** START Dataset excerpt **

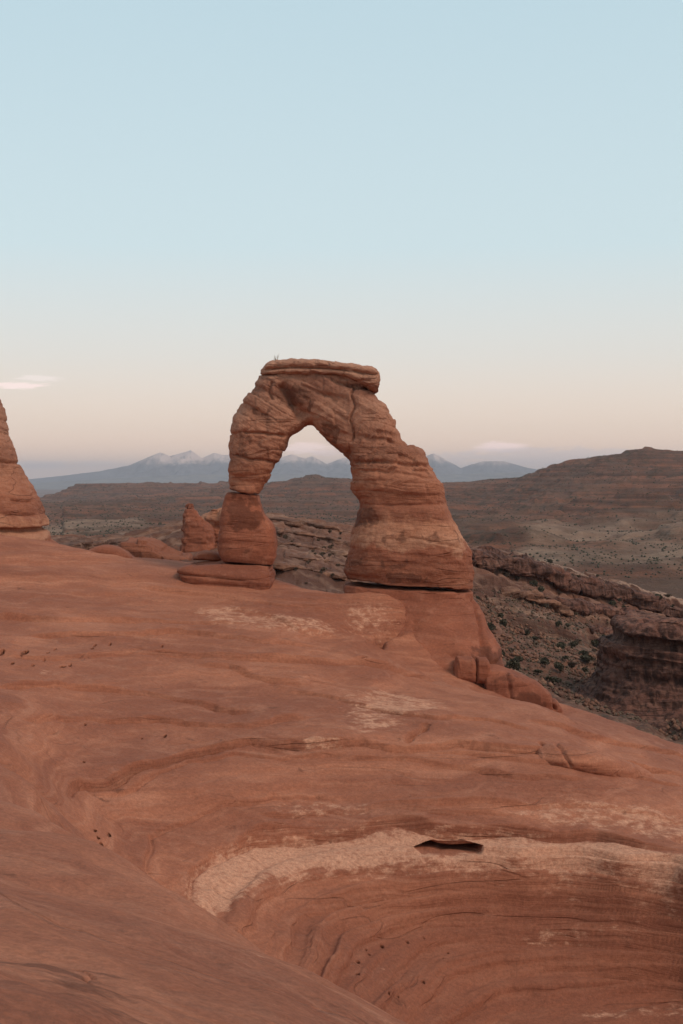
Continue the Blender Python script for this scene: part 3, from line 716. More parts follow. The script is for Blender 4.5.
# left butte, partly outside the frame
lb = [((-38, 386), (-10, 385), 1.3), ((-46, 396), (-1.5, 396), 1.6), ((-50, 406), (2.5, 405), 2.0), ((-58, 416), (5, 416), 2.3), ((-66, 430), (7, 430), 2.7), ((-72, 440), (9, 440), 3.0), ((-80, 452), (14, 454), 3.3), ((-86, 461), (18, 463), 3.6), ((-92, 468), (19, 470), 3.8), ((-96, 476), (25, 480), 4.0),
      ((-104, 488), (33, 492), 4.4), ((-110, 500), (38, 504), 4.8), ((-116, 512), (43, 516), 5.2), ((-118, 524), (46, 525.5), 5.4), ((-122, 529), (45, 530), 5.4), ((-128, 536), (50, 540), 5.6), ((-130, 548), (60, 552), 5.8), ((-130, 565), (68, 568), 5.8)]
o = sweep(lb, 80.0, 'sandstone_butte', M_arch, step=0.06, around=220, nexp=2.3, disp=(0.035, 0.03, 0.03), cap=(0.3, 0.1), seed=52, big=0.06, fine=0.04, block=(.05, .7, 2.0, .3, 1.5),
      grooves=[([(-60, 524), (0, 526), (30, 528.5), (52, 529)], .4, .11), ([(-60, 459), (0, 459), (22, 464)], .25, .10), ([(-60, 538), (10, 535), (55, 541)], .15, .1), ([(22, 500), (36, 502)], .2, .08), ([(5, 508), (20, 512), (42, 515)], .15, .08)])
props(o, 'large layered orange butte tapering upward, cut off by the left frame edge', 'rock butte')

# spire behind the left leg
sp = [((187, 507.5), (193, 507), .6), ((185, 512), (197, 513), 1.0), ((184, 519), (202, 519), 1.3), ((183, 528), (210, 526), 1.6), ((182, 545), (214, 545), 1.9), ((180, 560), (216, 560), 2.1), ((178, 585), (218, 585), 2.3)]
o = sweep(sp, 104.0, 'rock_spire', M_arch_low, step=0.08, around=80, nexp=4.2, disp=(0.04, 0.05, 0.03), cap=(0.12, 0.1), seed=64, big=0.12, fine=0.09, block=(.16, .9, .9, 1, -10))
props(o, 'jagged red rock fin with a pointed left tip behind the left leg of the arch', 'rock spire')
sp = [((212, 511), (224, 510), .8), ((203, 518), (232, 517), 1.2), ((201, 526), (236, 526), 1.4), ((200, 545), (240, 545), 1.6), ((198, 580), (244, 580), 1.8)]
o = sweep(sp, 106.5, 'rock_outcrop', M_arch, step=0.08, around=90, nexp=2.6, disp=(0.05, 0.08, 0.04), cap=(0.2, 0.1), seed=66, big=0.25, fine=0.09, block=(.28, .6, .8, 1, -10))
props(o, 'lumpy blunt rock knob between the jagged fin and the left leg of the arch', 'rock')

def boulder(name, px0, px1, py0, py1, D, depth, mat, label, cat='boulder', group=None, seed=1, nexp=2.6, tilt=0.0, big=.08, disp=(0.05, 0.04, 0.015), stains=(), grooves=(), prof=None, block=None):
    n = 9; pairs = []
    for i in range(n):
        t = i / (n - 1); x = px0 + (px1 - px0) * t
        hgt = (math.sin(math.pi * (0.06 + 0.88 * t)) ** .55) if prof is None else np.interp(t, prof[0], prof[1])
        mid = (py0 + py1) / 2 + tilt * (t - .5); hh = (py1 - py0) / 2
        pairs.append(((x, py1 + tilt * (t - .5) - 2 * hh * hgt), (x, py1 + tilt * (t - .5) + 1.0), depth * (0.4 + 0.6 * hgt)))
    o = sweep(pairs, D, name, mat, step=0.05, around=90, nexp=nexp, disp=disp, cap=(0.12, 0.12), seed=seed, big=big, fine=0.02, stains=stains, grooves=grooves, block=block)
    return props(o, label, cat, group)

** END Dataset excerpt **

- Work to complete -
Every line above should be returned exactly; the pictures stay out.

- Result for this task -
Continue the Blender Python script for this scene: part 3, from line 716. More parts follow. The script is for Blender 4.5.
# left butte, partly outside the frame
lb = [((-38, 386), (-10, 385), 1.3), ((-46, 396), (-1.5, 396), 1.6), ((-50, 406), (2.5, 405), 2.0), ((-58, 416), (5, 416), 2.3), ((-66, 430), (7, 430), 2.7), ((-72, 440), (9, 440), 3.0), ((-80, 452), (14, 454), 3.3), ((-86, 461), (18, 463), 3.6), ((-92, 468), (19, 470), 3.8), ((-96, 476), (25, 480), 4.0),
      ((-104, 488), (33, 492), 4.4), ((-110, 500), (38, 504), 4.8), ((-116, 512), (43, 516), 5.2), ((-118, 524), (46, 525.5), 5.4), ((-122, 529), (45, 530), 5.4), ((-128, 536), (50, 540), 5.6), ((-130, 548), (60, 552), 5.8), ((-130, 565), (68, 568), 5.8)]
o = sweep(lb, 80.0, 'sandstone_butte', M_arch, step=0.06, around=220, nexp=2.3, disp=(0.035, 0.03, 0.03), cap=(0.3, 0.1), seed=52, big=0.06, fine=0.04, block=(.05, .7, 2.0, .3, 1.5),
      grooves=[([(-60, 524), (0, 526), (30, 528.5), (52, 529)], .4, .11), ([(-60, 459), (0, 459), (22, 464)], .25, .10), ([(-60, 538), (10, 535), (55, 541)], .15, .1), ([(22, 500), (36, 502)], .2, .08), ([(5, 508), (20, 512), (42, 515)], .15, .08)])
props(o, 'large layered orange butte tapering upward, cut off by the left frame edge', 'rock butte')

# spire behind the left leg
sp = [((187, 507.5), (193, 507), .6), ((185, 512), (197, 513), 1.0), ((184, 519), (202, 519), 1.3), ((183, 528), (210, 526), 1.6), ((182, 545), (214, 545), 1.9), ((180, 560), (216, 560), 2.1), ((178, 585), (218, 585), 2.3)]
o = sweep(sp, 104.0, 'rock_spire', M_arch_low, step=0.08, around=80, nexp=4.2, disp=(0.04, 0.05, 0.03), cap=(0.12, 0.1), seed=64, big=0.12, fine=0.09, block=(.16, .9, .9, 1, -10))
props(o, 'jagged red rock fin with a pointed left tip behind the left leg of the arch', 'rock spire')
sp = [((212, 511), (224, 510), .8), ((203, 518), (232, 517), 1.2), ((201, 526), (236, 526), 1.4), ((200, 545), (240, 545), 1.6), ((198, 580), (244, 580), 1.8)]
o = sweep(sp, 106.5, 'rock_outcrop', M_arch, step=0.08, around=90, nexp=2.6, disp=(0.05, 0.08, 0.04), cap=(0.2, 0.1), seed=66, big=0.25, fine=0.09, block=(.28, .6, .8, 1, -10))
props(o, 'lumpy blunt rock knob between the jagged fin and the left leg of the arch', 'rock')

def boulder(name, px0, px1, py0, py1, D, depth, mat, label, cat='boulder', group=None, seed=1, nexp=2.6, tilt=0.0, big=.08, disp=(0.05, 0.04, 0.015), stains=(), grooves=(), prof=None, block=None):
    n = 9; pairs = []
    for i in range(n):
        t = i / (n - 1); x = px0 + (px1 - px0) * t
        hgt = (math.sin(math.pi * (0.06 + 0.88 * t)) ** .55) if prof is None else np.interp(t, prof[0], prof[1])
        mid = (py0 + py1) / 2 + tilt * (t - .5); hh = (py1 - py0) / 2
        pairs.append(((x, py1 + tilt * (t - .5) - 2 * hh * hgt), (x, py1 + tilt * (t - .5) + 1.0), depth * (0.4 + 0.6 * hgt)))
    o = sweep(pairs, D, name, mat, step=0.05, around=90, nexp=nexp, disp=disp, cap=(0.12, 0.12), seed=seed, big=big, fine=0.02, stains=stains, grooves=grooves, block=block)
    return props(o, label, cat, group)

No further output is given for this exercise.